Now you can refer to this functions by order, so there's no need for names.

Parametric Polymorphism

Traditional languages offer Abject-Oriented Polymorphism and Ad-Hoc Polymorphism (also known as Overloading), but better languages also offer Parametric Polymorphism.

The key to Parametric Polymorphism is that the type of the output can be determined from the type of the inputs via Algebra. For example:

function getCustData(custId, x)
{
    if (x == int(x)) {
        custRec = readFromDB("customer", custId);
        fullname = custRec[1] + ' ' + custRec[2];
        return int(fullname);
    } else if (x.real == 0) {
        custRec = readFromDB("customer", custId);
        fullname = custRec[1] + ' ' + custRec[2];
        return double(fullname);
    } else {
        custRec = readFromDB("customer", custId);
        fullname = custRec[1] + ' ' + custRec[2];
        return complex(fullname);
    }
}

Notice that we've called the variable x. This is how you know you're using Algebraic Data Types. The names y, z, and sometimes w are also Algebraic.

Type Inference

Languages that enable Functional Addiction often feature Type Inference. This means that the compiler can infer your typing without you having to be explicit:

function getCustName(custID)
{
    // WARNING: Make sure the DB is locked here or
    custRec = readFromDB("customer", custID);
    fullname = custRec[1] + ' ' + custRec[2];
    return fullname;
}

We didn't specify what will happen if the DB is not locked. And that's fine, because the compiler will figure it out and insert code that corrupts the data, without us needing to tell it to!

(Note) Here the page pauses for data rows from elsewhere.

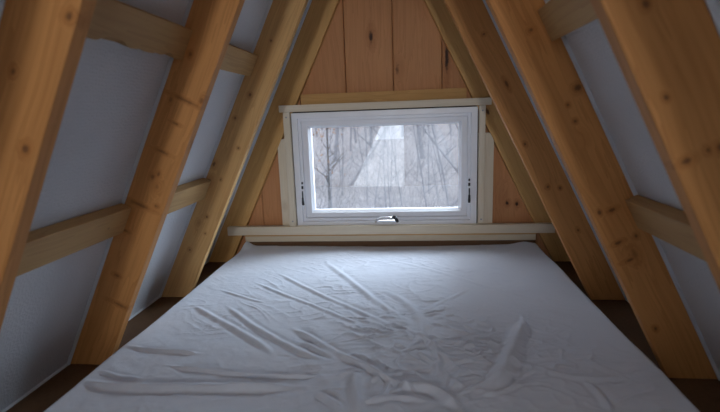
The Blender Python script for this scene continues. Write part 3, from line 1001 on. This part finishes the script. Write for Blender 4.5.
for side, rad in ((1, L_RIGHT), (-1, L_LEFT)):  # area lamps outside the added roof windows
    o_, ex_, ey_, ez_ = slope_frame(side)
    pc = o_ + ez_ * ((SKY_Z[0] + SKY_Z[1]) / 2 / CA) - ex_ * 0.07; pc.y = (SKY_Y[0] + SKY_Y[1]) / 2
    mm = Matrix((ez_, -ex_.cross(ez_), -ex_)).transposed().to_4x4(); mm.translation = pc
    daylight('added_roof_light', mm, 0.78, 1.26, rad)
sl = bpy.data.lights.new('added_fill_spot', 'SPOT')  # added unseen fill lamp; its soft cone darkens the outer rafters
sl.energy = SPOT_W; sl.spot_size = math.radians(SPOT_A); sl.spot_blend = 1.0; sl.shadow_soft_size = 0.16; sl.color = (0.97, 0.98, 1.0)
so = bpy.data.objects.new('added_fill_spot', sl); COL.objects.link(so)
sp_ = Vector((0.14, -5.6, 0.98)); so.matrix_world = aim(sp_, Vector(SPOT_T) - sp_)
daylight('gable_window_daylight', aim((-0.15, 0.80, 1.55), (0.05, -1.0, -1.05)), 2.0, 1.0, L_WIN)

daylight('gable_side_daylight', aim((0.78, 0.95, 1.02), (-0.95, -1.2, -0.55)), 0.9, 0.7, L_SIDE, (0.74, 0.86, 1.0))
bl = bpy.data.lights.new('added_fill_point', 'POINT')  # added unseen point lamp, lifts the left rafter faces
bl.energy = FILL_POINT_W; bl.shadow_soft_size = 0.12; bl.color = (1.0, 0.95, 0.88)
bo = bpy.data.objects.new('added_fill_point', bl); COL.objects.link(bo); bo.location = (0.30, -1.55, 1.43)

# ------------------------------------------------------------------ camera
cam = bpy.data.cameras.new('camera')
cam.sensor_width = 36.0
cam.lens = 464.05 / 720 * 36.0
cam.clip_start = 0.02
cam.dof.use_dof = True
cam.dof.focus_distance = 2.2
cam.dof.aperture_fstop = 3.2
co_ = bpy.data.objects.new('camera', cam); COL.objects.link(co_)
yaw, pitch, roll = 0.1093, -0.1915, 0.0357
fwd = Vector((-math.sin(yaw) * math.cos(pitch), math.cos(yaw) * math.cos(pitch), math.sin(pitch)))
right = Vector((math.cos(yaw), math.sin(yaw), 0)); up = right.cross(fwd)
r2 = right * math.cos(roll) - up * math.sin(roll); u2 = right * math.sin(roll) + up * math.cos(roll)
m = Matrix((r2, u2, -fwd)).transposed().to_4x4(); m.translation = (CAMX, CAMY, CAMZ)
co_.matrix_world = m
sc.camera = co_

sc.view_settings.view_transform = 'Standard'
sc.view_settings.look = 'None'
sc.view_settings.exposure = EXPO
sc.view_settings.gamma = 1.0
sc.view_settings.use_curve_mapping = False
sc.cycles.use_denoising = True
sc.cycles.max_bounces = 16
sc.cycles.diffuse_bounces = 8
sc.cycles.transparent_max_bounces = 16
sc.cycles.sample_clamp_indirect = 8.0
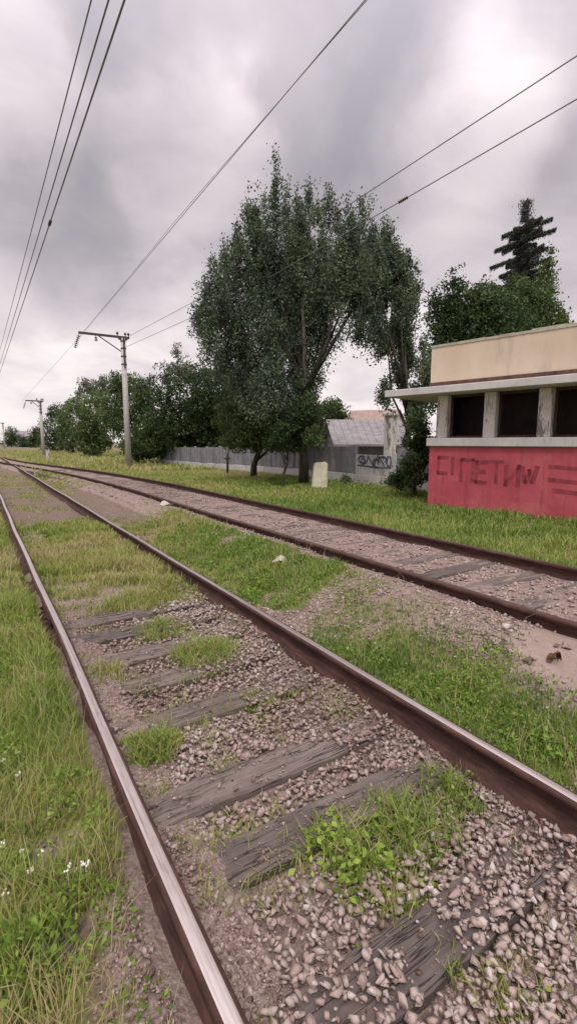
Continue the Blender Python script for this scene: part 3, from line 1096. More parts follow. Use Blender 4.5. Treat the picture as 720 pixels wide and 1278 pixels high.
ground_cover('verge_weeds', 'low leafy ground cover on the verge left of the main track', 30000, (-.6, .36), (.5, 5.5), .13, (.014, .032), .36, 81)
ground_cover('strip_weeds', 'low leafy ground cover along the right rail of the main track', 20000, (2.15, 3.0), (.6, 4.5), .10, (.015, .032), .30, 85)
ground_cover('meadow_weeds', 'leafy ground cover in the grass strip further up the line', 16000, (2.15, 3.4), (4, 11), .13, (.03, .055), .36, 91)

# small litter -------------------------------------------------------
def rumpled(name, label, cat, x, y, sx, sy, mat, seed, arch=.02, group=None):
    r = np.random.default_rng(seed)
    n = 7
    bm = bmesh.new()
    top = []
    for i in range(n):
        row = []
        for j in range(n):
            u, v = i / (n - 1) * 2 - 1, j / (n - 1) * 2 - 1
            k = math.sqrt(max(0, 1 - .5 * u * u)) 
            row.append(bm.verts.new((u * sx * (1 - .3 * v * v), v * sy * k, arch * (1 - u * u) * (1 + .5 * v) + r.normal(0, .12 * arch) + .01)))
        top.append(row)
    for i in range(n - 1):
        for j in range(n - 1):
            bm.faces.new((top[i][j], top[i + 1][j], top[i + 1][j + 1], top[i][j + 1]))
    bmesh.ops.solidify(bm, geom=bm.faces[:], thickness=.002)
    me = bpy.data.meshes.new(name)
    bm.to_mesh(me)
    bm.free()
    me.materials.append(mat)
    o = link(name, me)
    o.location = (x, y, float(ground_z(x, y)))
    o.rotation_euler = (0, 0, r.uniform(0, 6))
    return tag(o, label, cat, group)


rumpled('dead_leaf', 'curled brown dead leaf on the edge of the sandy patch', 'leaf', 3.08, 1.60, .055, .035, M['deadleaf'], 3, .045)
rumpled('paper_scrap', 'white scrap of paper lying in grass far up the strip between tracks', 'litter', 3.42, 10.4, .14, .10, M['paper'], 4, .06, 'paper scraps')
rumpled('paper_scrap', 'pale yellowish scrap lying among weeds beside the right rail', 'litter', 2.98, 4.85, .10, .05, M['paper'], 5, .05, 'paper scraps')


def single_stone(name, label, x, y, s, mat, k, z=None):
    v, f = PROTO[k]
    me = np_mesh(name, v * s, f, mat, np.full(len(v), .95))
    o = link(name, me)
    o.location = (x, y, (float(ground_z(x, y)) if z is None else z) + .3 * s)
    o.rotation_euler = (.2, .1, k)
    return tag(o, label, 'stone')


single_stone('pale_stone', 'pale yellowish stone next to the inside of the left rail', .63, 1.80, .065, M['yellow_conc'], 3, -.02)
single_stone('flat_stone', 'flat grey stone lying on the sandy strip near the siding', 3.22, 2.05, .11, M['stone'], 5)

# ------------------------------------------------------------------ poles
def pole(base, h, r0, r1, label, arm_left, arm_right, detail=True):
    root = tag(empty('concrete_pole', tuple(base)), label, 'pole', 'concrete line poles along the railway')
    b = MB()
    b.tube([(0, 0, -.3), (0, 0, h * .5), (0, 0, h)], [r0, (r0 + r1) / 2, r1], 14)
    b.build('shaft', M['concrete'], root)
    b = MB()
    for zz in (.80, .86, .92, .975):
        b.tube([(0, 0, h * zz), (0, 0, h * zz + .07)], (r0 + r1) / 2 - (r0 - r1) * (zz - .5) + .03, 12)
    b.box(-.05, .05, -r1 - .1, -r1 - .004, h * .78, h * 1.0)
    b.build('clamp', M['steel_dark'], root)
    b = MB()
    zt = h + .06
    b.box(-arm_left, arm_right, -.06, .06, zt - .07, zt + .07)
    b.box(-.28, .28, -.10, .10, zt - .16, zt - .072)
    b.build('cross_arm', M['steel_dark'], root)
    if detail:
        b = MB()
        b.tube([(-arm_left * .55, .05, zt - .08), (-.1, .1, h * .90)], .035, 6)
        b.build('brace', M['steel_dark'], root)
        for (xa, dx, dz, n) in ((-arm_left + .05, -.30, -.95, 7), (-arm_left * .62, .0, -.40, 3)):
            b = MB()
            b.tube([(xa, 0, zt - .06), (xa + dx, 0, zt + dz)], .02, 6)
            for k in range(n):
                t = (k + 1.2) / (n + .6)
                c = Vector((xa + dx * t, 0, zt - .06 + (dz + .06) * t))
                dv = Vector((dx, 0, dz)).normalized()
                b.tube([c, c + dv * .03, c + dv * .055], [.05, .125, .05], 8)
            b.build('insulator_string', M['insulator'], root)
        for xa in (-.35, .16, arm_right - .05):
            b = MB()
            b.tube([(xa, 0, zt + .06), (xa, 0, zt + .16), (xa, 0, zt + .18), (xa, 0, zt + .26), (xa, 0, zt + .32)], [.03, .03, .085, .085, .04], 8)
            b.build('pin_insulator', M['insulator'], root)
    return root


pole((8.74, 34.2, 0.0), 8.55, .215, .15, 'nearest tall concrete line pole, with a long arm and hanging insulators', 2.75, .42)
pole((7.02, 68.3, 0.0), 6.7, .22, .15, 'second concrete line pole, half as tall in the photo, before the pale trees', 1.6, .4)
p3 = place(7, 566, 128)
pole((p3[0], p3[1], 0.0), 6.6, .22, .15, 'most distant thin concrete line pole near the vanishing rails', 1.5, .4, detail=False)
# white marker post beside the far turnout
b = MB()
b.box(-.14, .14, -.14, .14, -.2, .85, bevel=.02)
b.box(-.17, .17, -.17, .17, .852, .93, bevel=.02)
mp = b.build('marker_post', M['white_plaster'])
q = place(61, 577, 48)
mp.location = (q[0], q[1], float(ground_z(q[0], q[1])))
tag(mp, 'short white marker post where the siding joins the main track', 'post')


# ------------------------------------------------------------------ overhead wires
def wire(label, pts, rad=.012, insul=(), drops=None):
    pts = [Vector(p) for p in pts]
    root_p = pts[0]
    b = MB()
    b.tube([p - root_p for p in pts], rad, 6)
    o = b.build('overhead_wire', M['wire'])
    o.location = root_p
    tag(o, label, 'wire', 'overhead wires along the railway')
    for (i, t, L, rr) in insul:
        c = pts[i].lerp(pts[i + 1], t) - root_p
        d = (pts[i + 1] - pts[i]).normalized()
        b = MB()
        for k in range(5):
            s = c + d * (k * L / 5)
            b.tube([s, s + d * L * .08, s + d * L * .16], [rr * .4, rr, rr * .4], 8)
        b.build('insulator', M['insulator'], o)
    return o


def line(x0, x1, z0, z1, y0, y1, sag=0.0, span=60, n=30):
    out = []
    for k in range(n + 1):
        t = k / n
        y = y0 + (y1 - y0) * t
        ph = ((y + 24) % span) / span
        out.append((x0 + (x1 - x0) * t, y, z0 + (z1 - z0) * t - sag * 4 * ph * (1 - ph)))
    return out


zc_ = CAM_Z
wire('leftmost of the three overhead wires above the main track', line(1.62, 1.72, zc_ + 5.6, zc_ + 5.6, -6, 210, .15, n=54), .0095)
wire('middle of the three overhead wires above the main track', line(1.55, 1.58, zc_ + 4.68, zc_ + 4.68, -6, 210, n=24), .010)
wire('rightmost of the three overhead wires above the main track', line(1.555, 1.59, zc_ + 4.3, zc_ + 4.3, -6, 210, n=24), .011, [(1, .9, .25, .03)])
wire('single overhead wire crossing the sky left of the big tree', line(5.55, 5.98, zc_ + 7.0, zc_ + 6.55, -4, 34.2, n=16) + [(5.0, 68, zc_ + 4.9)], .009)
wire('thin second strand running along the single wire left of the big tree', line(5.05, 5.75, zc_ + 6.38, zc_ + 6.45, -4, 34.2, .12, 38, n=16), .006)
wire('upper of the two overhead wires entering the big tree', line(8.50, 8.85, zc_ + 6.18, zc_ + 6.2, -6, 18, n=12) + [(9.1, 34.2, zc_ + 7.0)], .011, [(8, .55, .3, .04)])
wire('lower of the two overhead wires entering the big tree', line(8.55, 8.78, zc_ + 5.55, zc_ + 5.5, -6, 18, n=12) + [(8.9, 34.2, zc_ + 6.3)], .011, [(7, .3, .3, .04)])

# ------------------------------------------------------------------ the red shelter building
P1 = (8.86, 7.81, 0.0)
ANG = R(11)
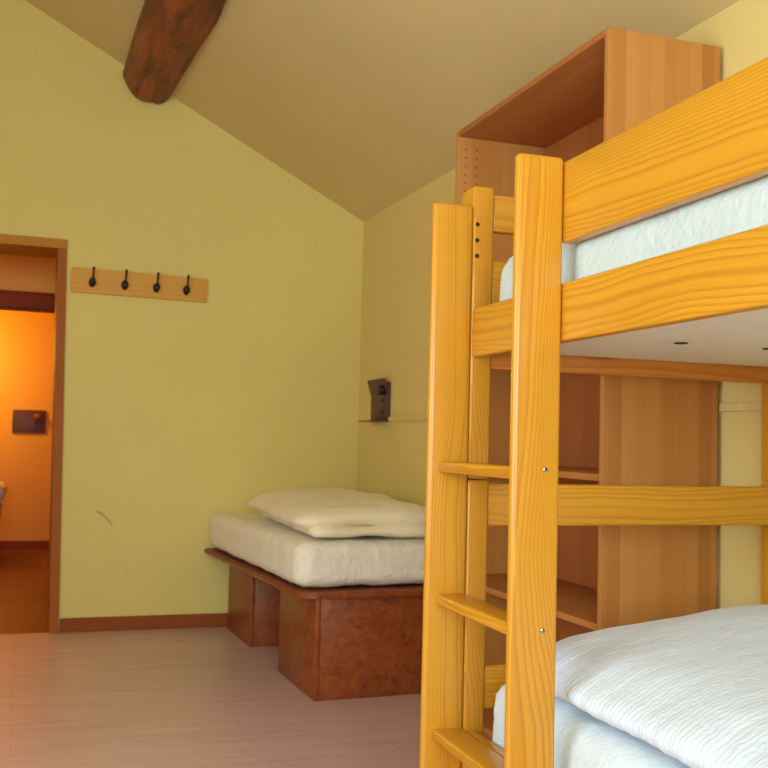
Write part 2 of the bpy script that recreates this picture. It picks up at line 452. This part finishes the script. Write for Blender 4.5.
bm = bmesh.new(); add_box(bm, 2.3, 2.4, YB + .3, 10, 0, 2.6); struct(link('wall_hall_right', bm, 'hall'), 'hall side wall out of sight at right', 'wall')
bm = bmesh.new(); add_box(bm, -1.9, 2.0, 9.685, 9.7, 0, .07)
struct(link('baseboard_far', bm, 'lintel'), 'dark baseboard of the far wall beyond the doorway', 'baseboard')

# ------------------------------------------------------------------ wall reading lamps (one beside the platform bed, one in the far room)
def reading_lamp(loc, rz, label, mirror=1):
    """faces local -y; plate .29 wide .205 high"""
    t = thing('reading_lamp', loc, rz, label, 'wall lamp', None)
    board('back_plate', -.145, .145, -.018, 0, 0, .205, 'lamp_brown', t, .002)
    return t
G = 'wall reading lamps'
# lamp on the right wall
lx = wall_x(5.25)
t = thing('reading_lamp', (lx, 5.25, 1.158), TW, 'brown metal reading lamp on the side wall above the platform bed', 'wall lamp')
board('back_plate', -.016, 0, -.165, .11, 0, .208, 'lamp_brown', t, .002)
bm = bmesh.new(); add_prism(bm, [(-.016, .14), (-.042, .225), (-.036, .228), (-.010, .15)], 'y', -.165, .11)
add_prism(bm, [(-.016, .14), (-.04, .222), (-.002, .205), (-.002, .14)], 'y', .104, .11)
link('deflector', bm, 'lamp_brown', t)
board('ledge', -.088, 0, -.165, .11, -.006, 0, 'lamp_brown', t, .001)
bm = bmesh.new(); add_lathe(bm, [(.0, 0), (.022, 0), (.026, .01), (.026, .05), (.022, .056), (0, .056)], 20, Matrix.Translation((-.055, -.115, .165)) @ Matrix.Rotation(PI / 2, 4, 'Y'))
h = link('lamp_head', bm, 'lamp_dark', t, smooth=True)
for z in (.045, .112):
    bm = bmesh.new(); add_lathe(bm, [(.0, 0), (.009, 0), (.008, .006), (0, .006)], 16, Matrix.Translation((-.016, -.085, z)) @ Matrix.Rotation(-PI / 2, 4, 'Y'))
    link('switch', bm, 'lamp_dark', t, smooth=True)
# lamp in the far room
t = thing('reading_lamp', (.032, 9.70, 1.04), 0, 'brown metal reading lamp on the orange lit wall seen through the doorway', 'wall lamp')
board('back_plate', -.142, .142, -.018, 0, 0, .208, 'lamp_brown', t, .002)
bm = bmesh.new(); add_lathe(bm, [(.0, 0), (.022, 0), (.026, .01), (.026, .055), (.022, .06), (0, .06)], 20, Matrix.Translation((.04, -.05, .15)) @ Matrix.Rotation(PI / 2, 4, 'Y'))
link('lamp_head', bm, M['trim_red'], t, smooth=True)
for z in (.045, .095):
    bm = bmesh.new(); add_lathe(bm, [(.0, 0), (.012, 0), (.011, .006), (0, .006)], 16, Matrix.Translation((.062, -.018, z)) @ Matrix.Rotation(PI / 2, 4, 'X'))
    link('switch', bm, 'lamp_dark', t, smooth=True)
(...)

By contrast, most Abject-Oriented languages are either nominally typed—meaning that you give names to all of your types instead of meanings—or dynamically typed—meaning that your variables are all unique individuals that can accomplish anything if they try.

Memoization

Memoization means caching the results of a function call:

function getCustName(custID)
{
    if (custID == 3) { return "John Smith"; }
    custRec = readFromDB("customer", custID);
    fullname = custRec[1] + ' ' + custRec[2];
    return fullname;
}

Non-Strictness

Non-Strictness is often confused with Laziness, but in fact Laziness is just one kind of Non-Strictness. Here's an example that compares two different forms of Non-Strictness:

/****************************************
*
* TO DO:
*
* get tax rate for the customer state
* eventually from some table
*
****************************************/
// function lazyTaxRate(custId) {}

function callByNameTextRate(custId)
{
    /****************************************
    *
    * TO DO:
    *
    * get tax rate for the customer state
    * eventually from some table
    *
    ****************************************/
}

Both are Non-Strict, but the second one forces the compiler to actually compile the function just so we can Call it By Name. This causes code bloat. The Lazy version will be smaller and faster. Plus, Lazy programming allows us to create infinite recursion without making the program hang:

/****************************************
*
* TO DO:
*
* get tax rate for the customer state
* eventually from some table
*
****************************************/
// function lazyTaxRateRecursive(custId) { lazyTaxRateRecursive(custId); }

Laziness is often combined with Memoization:

function getCustName(custID)
{
    // if (custID == 3) { return "John Smith"; }
    custRec = readFromDB("customer", custID);
    fullname = custRec[1] + ' ' + custRec[2];
    return fullname;
}

Outside the world of Functional Addicts, this same technique is often called Test-Driven Development. If enough tests can be embedded in the code to achieve 100% coverage, or at least a decent amount, your code is guaranteed to be safe. But because the tests are not compiled and executed in the normal run, or indeed ever, they don't affect performance or correctness.

Conclusion

Many people claim that the days of Abject-Oriented Programming are over. But this is pure hype. Functional Addiction and Abject Orientation are not actually at odds with each other, but instead complement each other.